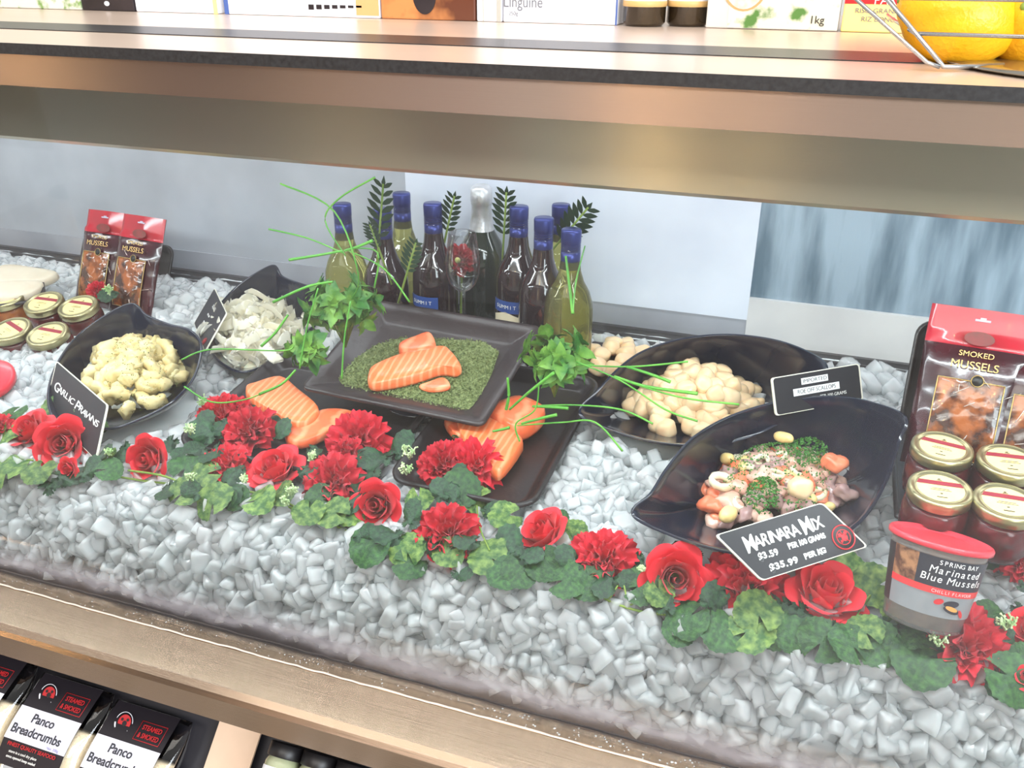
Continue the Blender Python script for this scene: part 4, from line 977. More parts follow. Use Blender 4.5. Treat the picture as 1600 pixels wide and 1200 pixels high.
def leaf_mesh(seed, kind='round'):
    r = random.Random(seed); V = [(0, 0, 0)]; n = 40
    for ring in (.35, .7, 1.0):
        for i in range(n):
            a = -PI / 2 + .22 + (2 * PI - .44) * i / (n - 1)
            if kind == 'round': rad = (1 + .05 * (i % 2) * (ring == 1)) * (1 - .12 * abs(math.sin(a * 1.0)) * (math.sin(a) < -.4))
            else: rad = (.42 + .75 * max(0, math.sin(a)) ** 2.2 + .08 * (i % 2) * (ring == 1))
            x = rad * ring * math.cos(a); y = rad * ring * math.sin(a) + (.35 if kind != 'round' else .25)
            z = .16 * ring ** 2 * math.cos(2 * a + seed) + .10 * math.sin(5 * a + seed) * ring * ring * .6 - .12 * abs(x) * 1.0
            V.append((x, y * (1 if ring > 0 else 0), z))
    Fc = [(0, 1 + i, 2 + i) for i in range(n - 1)]
    for q in range(2):
        for i in range(n - 1): a = 1 + q * n + i; Fc.append((a, a + n, a + n + 1, a + 1))
    V = np.array(V); V[0] = (0, .12, 0); return V, Fc
def mk(name, VF, m):
    me = bpy.data.meshes.new(name); me.from_pydata([tuple(map(float, v)) for v in VF[0]], [], [tuple(f) for f in VF[1]]); me.materials.append(m); me.polygons.foreach_set('use_smooth', [True] * len(me.polygons)); return me
ROSE = [mk('rose', rose_mesh(i, .85 + .12 * i), RED) for i in range(4)]
CARN = [mk('carnation', carn_mesh(i), REDC) for i in range(4)]
LF = {'v': [mk('leaf', leaf_mesh(i), LEAFV) for i in range(3)], 'g': [mk('leaf', leaf_mesh(i + 5), LEAF) for i in range(3)], 'd': [mk('leaf', leaf_mesh(i + 9, 'rose'), LEAFD) for i in range(3)]}
def addc(name, me, parent, P, n, size, spin=None):
    o = bpy.data.objects.new(name, me); COL.objects.link(o); o.parent = parent
    q = Vector(n).normalized().to_track_quat('Z', 'Y').to_matrix().to_4x4(); M = Matrix.Translation(Vector([float(a) for a in P])) @ q @ Matrix.Rotation(spin if spin is not None else random.uniform(0, 6.28), 4, 'Z') @ Matrix.Diagonal((size, size, size, 1))
    o.matrix_local = TM[parent.name].inverted() @ M
    return o, M
def calyx(parentobj, n=5):
    pass
def flower(parent, kind, px, py, rpx, n=None, lift=.022):
    P = PI_(px, py, lift); size = px2m(rpx, P) * (1.12 if kind == 'rose' else 1.16)
    n = n or (random.uniform(-.3, .3), -.65, .75); nn = Vector(n).normalized()
    B = P - np.array(nn) * size * .45
    me = random.choice(ROSE if kind == 'rose' else CARN)
    o, M = addc(kind, me, parent, B, n, size)
    cx = bpy.data.objects.new('calyx', CALYX); COL.objects.link(cx); cx.parent = o; return o
CALYX = mk('calyx', lathe([(.06, -.55), (.09, -.15), (.28, .02), (.30, .18)], 12, False), STEM)
def leaves(parent, L, lift=.012):
    for px, py, k, rp in L:
        P = PI_(px, py, lift + random.uniform(.006, .014)); n = (random.uniform(-.35, .35), random.uniform(-.75, -.25), 1)
        s = px2m(rp, P) * 1.12; nm = Vector(n).normalized(); me = random.choice(LF[k]); sp = random.uniform(0, 6.28)
        q = nm.to_track_quat('Z', 'Y').to_matrix().to_4x4(); R4 = q @ Matrix.Rotation(sp, 4, 'Z'); ofs = np.array((R4 @ Vector((0, .3 * s, 0))))
        addc('leaf', me, parent, P - ofs, n, s, sp)
def sprig(parent, px, py, rp, d=(0, 0, 1), lift=.03, n=6):
    P = PI_(px, py, lift); s = px2m(rp, P); parts = []
    for k in range(n):
        a = random.uniform(0, 6.28); t = np.array([math.cos(a) * .8 + d[0], math.sin(a) * .4 + d[1], random.uniform(.2, .9) + d[2]]); t /= np.linalg.norm(t)
        e = t * s; parts.append(tube([P, P + e * .5, P + e], .0009, 4))
        for q in range(5):
            b = P + e * random.uniform(.4, 1); u = rng.normal(size=3); u /= np.linalg.norm(u); parts.append(tube([b, b + u * s * .3], .0007, 4)); bb = b + u * s * .3
            bv, bf = ball(6, 4, .0013, .0013, .0013); parts.append(([tuple(np.array(v) + bb) for v in bv], bf))
    V, Fc = merge(parts); obj('filler_sprig', V, Fc, SPRIG, parent, world=True)
def vine(parent, pxs, lift=.008, r=.0014, name='vine', m=None):
    P = [PI_(x, y, lift) for x, y in pxs]; obj(name, *tube(crom(P, 6), r, 6), m or STEM, parent, world=True)

G = thing('flower_garland', 'long garland of red roses, carnations and green leaves along the front of the ice', 'garland', PI_(700, 860))
vine(G, [(-30, 715), (60, 720), (150, 738), (230, 752), (330, 762), (420, 775), (520, 820), (600, 850), (700, 868), (800, 880), (900, 900), (1000, 925), (1100, 960), (1200, 975), (1300, 985), (1420, 1000), (1520, 1035), (1640, 1070)])
vine(G, [(560, 825), (530, 818), (480, 800), (440, 790)]); vine(G, [(925, 905), (945, 935), (1000, 955), (1060, 962)], .012); vine(G, [(940, 905), (950, 935), (965, 915)], .015, .001); vine(G, [(975, 915), (985, 945), (1005, 925)], .015, .001)
vine(G, [(200, 735), (260, 745), (310, 770)], .02); vine(G, [(1330, 985), (1345, 950), (1360, 930)], .02, .001); vine(G, [(745, 790), (750, 825), (765, 860)], .02, .001)
for a in [('rose', 46, 672, 35, (-.1, -.5, .9)), ('rose', 98, 694, 40, (.35, -.7, .5)), ('rose', 231, 718, 36, (0, -.9, .42)), ('rose', 430, 731, 42, (-.1, -.35, .9)), ('rose', 588, 790, 38, (.1, -.8, .5)),
          ('rose', 848, 832, 42, (-.5, -.3, .8)), ('rose', 1056, 905, 50, (.25, -.75, .6)), ('rose', 1292, 925, 54, (.1, -.2, 1)),
          ('carnation', 695, 832, 50, (0, -.55, .8)), ('carnation', 940, 872, 50, (0, -.5, .85)), ('carnation', 1165, 915, 60, (0, -.6, .8)), ('carnation', 1512, 1008, 62, (.1, -.6, .8)),
          ('rose', 1612, 985, 40, (-.4, -.3, .8)), ('rose', 1604, 1058, 20, (0, -.5, .8)), ('rose', 106, 732, 17, (0, -.8, .3)), ('carnation', -6, 668, 24, (0, -.5, .8)), ('carnation', 350, 722, 36, (0, -.4, .85))]:
    flower(G, *a)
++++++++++
WHAT IS REQUIRED ▸ List each line holding the string "parts".

THE SOLUTION ▸
Continue the Blender Python script for this scene: part 4, from line 977. More parts follow. Use Blender 4.5. Treat the picture as 1600 pixels wide and 1200 pixels high.
    P = PI_(px, py, lift); s = px2m(rp, P); parts = []
        e = t * s; parts.append(tube([P, P + e * .5, P + e], .0009, 4))
            b = P + e * random.uniform(.4, 1); u = rng.normal(size=3); u /= np.linalg.norm(u); parts.append(tube([b, b + u * s * .3], .0007, 4)); bb = b + u * s * .3
            bv, bf = ball(6, 4, .0013, .0013, .0013); parts.append(([tuple(np.array(v) + bb) for v in bv], bf))
    V, Fc = merge(parts); obj('filler_sprig', V, Fc, SPRIG, parent, world=True)